As a standard precaution, Gallagher alerted her elderly neighbors about the Dari Mart sighting and went along with her business.
Sometime after 7:40 p.m., Gallagher had taken the trash out to the curb and came back inside. Moments later, the motion sensor on Gallagher’s doorbell signaled.
She peered out into the darkness but saw nothing unusual.
”I closed the door and about 30 seconds later, I saw flashes of light outside my house,” Gallagher said, estimating at least six police vehicles outside. ”I went out there and (police) were telling the guy to get on the ground.”
The conclusion came just as police were considering a different approach for locating the suspect. A group of men driving down Oregon Avenue, however, spotted Oldfield coming out of a portable toilet on 5th Street near a garage under construction at nearby home.
The men driving by had seen the sheriff’s post online with a photo and a description of Oldfield, Denham said. Once they recognized Oldfield, the men called 911 and ”kept an eye on him” until police arrived and moved in on the suspect.
Denham said that Oldfield did not resist arrest. ”He laid down on the ground and did what he was told,” Denham said. Oldfield was not armed at the time of his arrest, Denham said.
The incident itself was ”horrible and it changes lives for a lot of people,” Gallagher said. ”I just felt that seeing him on the ground there; I just felt bad for him, sad for him and his family because, somehow, it got that far.”
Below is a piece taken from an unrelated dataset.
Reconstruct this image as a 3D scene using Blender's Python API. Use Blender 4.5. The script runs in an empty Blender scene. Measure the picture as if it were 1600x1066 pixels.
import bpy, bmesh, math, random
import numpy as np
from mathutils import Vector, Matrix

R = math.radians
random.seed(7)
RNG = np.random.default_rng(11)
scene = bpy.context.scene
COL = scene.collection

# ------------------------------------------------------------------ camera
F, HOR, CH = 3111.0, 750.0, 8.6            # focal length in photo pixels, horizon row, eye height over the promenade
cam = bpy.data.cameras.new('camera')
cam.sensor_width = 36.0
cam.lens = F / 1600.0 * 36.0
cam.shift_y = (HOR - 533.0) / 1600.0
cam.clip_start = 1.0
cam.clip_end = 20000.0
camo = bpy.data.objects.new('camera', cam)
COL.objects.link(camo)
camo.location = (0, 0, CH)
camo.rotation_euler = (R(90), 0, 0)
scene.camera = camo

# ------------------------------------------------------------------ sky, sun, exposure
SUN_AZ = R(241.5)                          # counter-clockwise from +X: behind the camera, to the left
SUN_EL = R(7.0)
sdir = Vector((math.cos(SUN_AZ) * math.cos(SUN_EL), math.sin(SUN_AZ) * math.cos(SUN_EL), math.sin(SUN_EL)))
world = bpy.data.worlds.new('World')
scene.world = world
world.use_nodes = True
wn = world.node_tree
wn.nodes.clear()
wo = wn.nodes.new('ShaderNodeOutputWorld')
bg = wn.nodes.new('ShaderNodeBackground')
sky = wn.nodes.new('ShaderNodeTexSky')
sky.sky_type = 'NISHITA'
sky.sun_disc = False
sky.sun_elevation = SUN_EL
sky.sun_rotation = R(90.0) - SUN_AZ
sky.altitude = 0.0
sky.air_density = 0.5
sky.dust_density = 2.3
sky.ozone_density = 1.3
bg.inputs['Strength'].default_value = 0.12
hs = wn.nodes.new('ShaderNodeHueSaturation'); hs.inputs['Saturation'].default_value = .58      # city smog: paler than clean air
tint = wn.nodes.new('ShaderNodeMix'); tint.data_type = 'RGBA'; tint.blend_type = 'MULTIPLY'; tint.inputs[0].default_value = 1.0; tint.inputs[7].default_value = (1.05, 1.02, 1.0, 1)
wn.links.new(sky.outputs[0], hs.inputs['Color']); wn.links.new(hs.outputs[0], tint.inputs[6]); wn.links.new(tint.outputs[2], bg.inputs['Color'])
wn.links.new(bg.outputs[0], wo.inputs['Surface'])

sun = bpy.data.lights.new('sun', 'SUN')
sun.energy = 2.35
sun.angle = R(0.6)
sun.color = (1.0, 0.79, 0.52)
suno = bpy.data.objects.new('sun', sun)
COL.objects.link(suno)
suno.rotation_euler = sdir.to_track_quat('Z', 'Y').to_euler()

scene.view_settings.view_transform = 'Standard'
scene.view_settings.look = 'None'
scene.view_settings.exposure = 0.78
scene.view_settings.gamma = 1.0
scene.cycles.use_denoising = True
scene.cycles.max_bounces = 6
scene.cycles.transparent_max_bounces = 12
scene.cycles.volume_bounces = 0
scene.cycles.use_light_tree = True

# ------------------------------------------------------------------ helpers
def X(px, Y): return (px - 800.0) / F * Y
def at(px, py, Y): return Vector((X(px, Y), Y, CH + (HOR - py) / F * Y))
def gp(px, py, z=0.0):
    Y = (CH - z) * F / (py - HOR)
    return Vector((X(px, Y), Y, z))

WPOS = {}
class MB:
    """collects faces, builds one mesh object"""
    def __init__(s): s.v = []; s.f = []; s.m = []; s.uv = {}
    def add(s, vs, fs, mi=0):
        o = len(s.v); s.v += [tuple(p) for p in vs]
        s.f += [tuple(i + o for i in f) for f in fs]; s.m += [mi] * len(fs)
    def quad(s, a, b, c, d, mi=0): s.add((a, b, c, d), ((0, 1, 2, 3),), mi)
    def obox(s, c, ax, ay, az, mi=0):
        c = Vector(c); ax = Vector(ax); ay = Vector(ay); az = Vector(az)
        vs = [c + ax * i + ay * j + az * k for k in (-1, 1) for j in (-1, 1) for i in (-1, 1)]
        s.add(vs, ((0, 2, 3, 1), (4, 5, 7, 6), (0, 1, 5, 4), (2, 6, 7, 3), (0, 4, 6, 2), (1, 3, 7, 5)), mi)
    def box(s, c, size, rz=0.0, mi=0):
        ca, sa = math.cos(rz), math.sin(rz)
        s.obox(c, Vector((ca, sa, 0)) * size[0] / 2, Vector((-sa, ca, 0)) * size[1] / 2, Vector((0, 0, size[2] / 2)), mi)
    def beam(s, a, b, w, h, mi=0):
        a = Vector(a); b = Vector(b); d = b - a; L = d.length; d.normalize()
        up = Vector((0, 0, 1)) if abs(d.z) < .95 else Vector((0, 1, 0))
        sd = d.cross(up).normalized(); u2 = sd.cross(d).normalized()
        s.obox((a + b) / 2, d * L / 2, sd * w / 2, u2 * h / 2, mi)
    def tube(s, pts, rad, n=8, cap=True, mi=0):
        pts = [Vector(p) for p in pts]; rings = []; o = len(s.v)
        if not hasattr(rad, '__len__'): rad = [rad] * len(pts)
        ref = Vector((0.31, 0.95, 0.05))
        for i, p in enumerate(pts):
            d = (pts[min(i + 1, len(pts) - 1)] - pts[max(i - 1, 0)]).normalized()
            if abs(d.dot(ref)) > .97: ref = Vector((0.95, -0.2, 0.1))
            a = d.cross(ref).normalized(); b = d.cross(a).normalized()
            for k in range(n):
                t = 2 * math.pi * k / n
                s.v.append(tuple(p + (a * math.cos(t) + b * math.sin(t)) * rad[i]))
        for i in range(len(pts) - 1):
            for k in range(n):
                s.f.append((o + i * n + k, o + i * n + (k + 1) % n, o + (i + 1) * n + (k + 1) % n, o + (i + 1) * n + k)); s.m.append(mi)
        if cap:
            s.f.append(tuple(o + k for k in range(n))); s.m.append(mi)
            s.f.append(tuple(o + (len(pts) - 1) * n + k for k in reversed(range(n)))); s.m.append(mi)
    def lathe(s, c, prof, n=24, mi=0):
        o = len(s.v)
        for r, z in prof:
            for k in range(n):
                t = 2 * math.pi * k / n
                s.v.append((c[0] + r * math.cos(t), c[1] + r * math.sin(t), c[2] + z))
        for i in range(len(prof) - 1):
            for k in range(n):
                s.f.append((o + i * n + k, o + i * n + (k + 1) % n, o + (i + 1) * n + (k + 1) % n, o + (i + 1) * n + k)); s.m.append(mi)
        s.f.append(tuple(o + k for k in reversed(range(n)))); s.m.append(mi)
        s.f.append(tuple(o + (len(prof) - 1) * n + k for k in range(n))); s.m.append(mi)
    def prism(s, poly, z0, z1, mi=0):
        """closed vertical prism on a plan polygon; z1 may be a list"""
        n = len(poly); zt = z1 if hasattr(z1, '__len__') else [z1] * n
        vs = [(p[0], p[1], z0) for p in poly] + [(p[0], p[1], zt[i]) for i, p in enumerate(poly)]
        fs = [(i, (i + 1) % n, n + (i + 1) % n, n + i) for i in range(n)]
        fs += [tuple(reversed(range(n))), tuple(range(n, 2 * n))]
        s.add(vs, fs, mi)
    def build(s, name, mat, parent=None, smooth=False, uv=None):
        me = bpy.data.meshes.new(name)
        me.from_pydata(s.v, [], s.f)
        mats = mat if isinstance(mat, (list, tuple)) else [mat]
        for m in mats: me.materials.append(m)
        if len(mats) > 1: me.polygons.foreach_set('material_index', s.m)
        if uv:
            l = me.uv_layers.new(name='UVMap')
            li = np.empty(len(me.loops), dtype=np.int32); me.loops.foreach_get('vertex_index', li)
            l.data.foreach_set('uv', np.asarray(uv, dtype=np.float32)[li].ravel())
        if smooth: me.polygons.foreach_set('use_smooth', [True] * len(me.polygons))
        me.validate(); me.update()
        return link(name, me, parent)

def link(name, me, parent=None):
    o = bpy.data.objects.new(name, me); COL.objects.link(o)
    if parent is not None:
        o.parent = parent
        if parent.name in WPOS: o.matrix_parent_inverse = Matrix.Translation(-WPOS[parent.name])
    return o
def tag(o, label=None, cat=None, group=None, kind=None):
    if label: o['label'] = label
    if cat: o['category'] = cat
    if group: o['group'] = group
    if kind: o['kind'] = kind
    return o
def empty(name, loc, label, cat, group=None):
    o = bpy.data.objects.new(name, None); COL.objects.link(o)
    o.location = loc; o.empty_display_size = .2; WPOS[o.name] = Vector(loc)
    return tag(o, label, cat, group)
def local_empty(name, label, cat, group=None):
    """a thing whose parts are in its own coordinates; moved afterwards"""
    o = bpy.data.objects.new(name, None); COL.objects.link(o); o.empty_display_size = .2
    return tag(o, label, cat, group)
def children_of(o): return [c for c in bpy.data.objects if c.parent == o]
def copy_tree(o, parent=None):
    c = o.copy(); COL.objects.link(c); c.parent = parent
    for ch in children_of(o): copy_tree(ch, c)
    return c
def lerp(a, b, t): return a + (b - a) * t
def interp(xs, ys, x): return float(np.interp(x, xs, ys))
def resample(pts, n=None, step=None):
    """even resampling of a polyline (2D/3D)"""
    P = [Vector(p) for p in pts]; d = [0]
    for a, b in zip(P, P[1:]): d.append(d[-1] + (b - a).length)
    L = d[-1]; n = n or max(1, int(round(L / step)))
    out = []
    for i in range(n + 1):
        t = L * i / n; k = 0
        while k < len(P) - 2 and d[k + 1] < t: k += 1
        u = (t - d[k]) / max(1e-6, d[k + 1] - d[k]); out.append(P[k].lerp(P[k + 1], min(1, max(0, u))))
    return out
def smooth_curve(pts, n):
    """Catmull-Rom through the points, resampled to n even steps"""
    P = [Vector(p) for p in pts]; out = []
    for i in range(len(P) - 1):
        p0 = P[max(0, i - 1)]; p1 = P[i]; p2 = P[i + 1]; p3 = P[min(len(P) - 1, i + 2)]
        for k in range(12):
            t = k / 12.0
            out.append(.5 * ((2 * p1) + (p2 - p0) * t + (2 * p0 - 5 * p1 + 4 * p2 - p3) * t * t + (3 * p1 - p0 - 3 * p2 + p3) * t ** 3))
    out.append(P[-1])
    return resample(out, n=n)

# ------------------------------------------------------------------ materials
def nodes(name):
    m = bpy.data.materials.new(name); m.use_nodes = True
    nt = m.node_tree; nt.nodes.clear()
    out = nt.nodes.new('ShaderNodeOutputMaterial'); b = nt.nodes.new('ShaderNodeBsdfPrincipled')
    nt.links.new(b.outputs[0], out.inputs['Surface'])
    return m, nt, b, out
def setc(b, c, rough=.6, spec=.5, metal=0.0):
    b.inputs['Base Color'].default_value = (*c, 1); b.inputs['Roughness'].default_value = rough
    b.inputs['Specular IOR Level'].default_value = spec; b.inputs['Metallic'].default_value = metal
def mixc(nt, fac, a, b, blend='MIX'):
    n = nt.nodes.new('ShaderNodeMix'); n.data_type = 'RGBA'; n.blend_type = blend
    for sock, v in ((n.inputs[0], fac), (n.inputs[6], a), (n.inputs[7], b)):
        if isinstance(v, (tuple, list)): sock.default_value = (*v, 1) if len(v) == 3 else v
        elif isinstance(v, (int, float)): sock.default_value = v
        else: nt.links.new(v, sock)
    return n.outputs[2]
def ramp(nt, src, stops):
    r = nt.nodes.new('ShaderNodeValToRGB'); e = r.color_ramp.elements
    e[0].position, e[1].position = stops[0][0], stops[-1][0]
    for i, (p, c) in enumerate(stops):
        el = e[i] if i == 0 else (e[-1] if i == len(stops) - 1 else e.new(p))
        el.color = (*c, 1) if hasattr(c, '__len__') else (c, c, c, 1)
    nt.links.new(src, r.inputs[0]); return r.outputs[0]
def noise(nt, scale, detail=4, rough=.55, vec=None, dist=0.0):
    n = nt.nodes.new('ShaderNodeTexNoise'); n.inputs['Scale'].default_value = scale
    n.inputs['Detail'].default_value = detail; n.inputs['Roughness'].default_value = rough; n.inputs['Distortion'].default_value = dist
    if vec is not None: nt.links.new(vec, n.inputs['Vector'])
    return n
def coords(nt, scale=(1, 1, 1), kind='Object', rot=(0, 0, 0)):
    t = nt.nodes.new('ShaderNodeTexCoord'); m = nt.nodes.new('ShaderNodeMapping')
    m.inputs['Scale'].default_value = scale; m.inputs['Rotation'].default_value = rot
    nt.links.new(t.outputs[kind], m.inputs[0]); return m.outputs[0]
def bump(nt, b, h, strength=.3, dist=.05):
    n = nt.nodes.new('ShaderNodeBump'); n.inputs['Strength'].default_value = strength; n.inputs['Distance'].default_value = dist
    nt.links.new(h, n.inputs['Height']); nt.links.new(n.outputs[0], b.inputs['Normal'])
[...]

Despite the commotion around town and on social media, Gallagher said she doesn’t care to speculate or pass judgement on what unfolded Monday evening on Lynx Hollow Road.
”Except for the people involved, no one knows what happened that night,” she said. ”We don’t know what is going on inside of their heads or the intimate details of the relationship of these people. I am not excusing it by any means, but people should have more understanding and compassion.”
Oldfield is being held at the Lane County Jail and is expected to be arraigned sometime this week. Information on criminal charges will be forthcoming.